Difficile immaginare cosa succederebbe alle presidenziali di fine luglio: di fronte alla mediocrità dei presunti candidati, Abu Mazen potrebbe ricandidarsi all'ultimo momento come salvatore della patria. Se non lo farà, in nome di interessi consolidati altri potrebbero falsificare il voto; addirittura organizzare un golpe, mobilitando una milizia armata.

Joe Biden che sui diritti umani ha strapazzato un alleato importante come l'Arabia Saudita, non esiterebbe a reagire. La comunità internazionale – arabi compresi – ha incominciato a non credere più a una soluzione della questione palestinese. Il presidente americano è dunque l'ultima speranza per riprendere la trattativa con Israele e salvare ciò che resta degli accordi di Oslo. Ma un ennesimo suicidio politico palestinese non sarebbe una grande novità.

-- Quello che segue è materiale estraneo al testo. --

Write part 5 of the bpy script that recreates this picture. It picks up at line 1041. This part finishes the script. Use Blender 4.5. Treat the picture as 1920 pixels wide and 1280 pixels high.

Nel suo ultimo sondaggio di fine dicembre, il Palestinian Center for Policy and Survey Research di Ramallah spiega che il 50% degli intervistati crede che le elezioni saranno truccate; più della metà che la polizia palestinese si farà corrompere; la larga maggioranza che il perdente non accetterà la sconfitta. Un altro dato interessante è che i palestinesi di Gaza detestano Hamas, e quelli di Cisgiordania Fatah. Ma per forza o rassegnazione, i primi rivoteranno Hamas e i secondi Fatah.

Prima di giudicare ricordate che se ci saranno, queste elezioni si faranno in uno stato di guerra civile fra Hamas e Autorità palestinese, in corso da 16 anni; e sotto l'occupazione militare israeliana da 54 anni. Gaza non è più occupata ma è una gabbia israeliana all'interno della quale un milione e mezzo di palestinesi sono vessati dalla dittatura di Hamas.

Se potranno, gli elettori voteranno per le stesse ragioni che hanno impedito ai giovani di fare una primavera palestinese contro i loro dirigenti corrotti e sempre più intolleranti: l'indipendenza nazionale che viene prima di ogni altra aspirazione. Anche a dispetto di tanti giovani disillusi che ormai cercano un futuro, emigrando.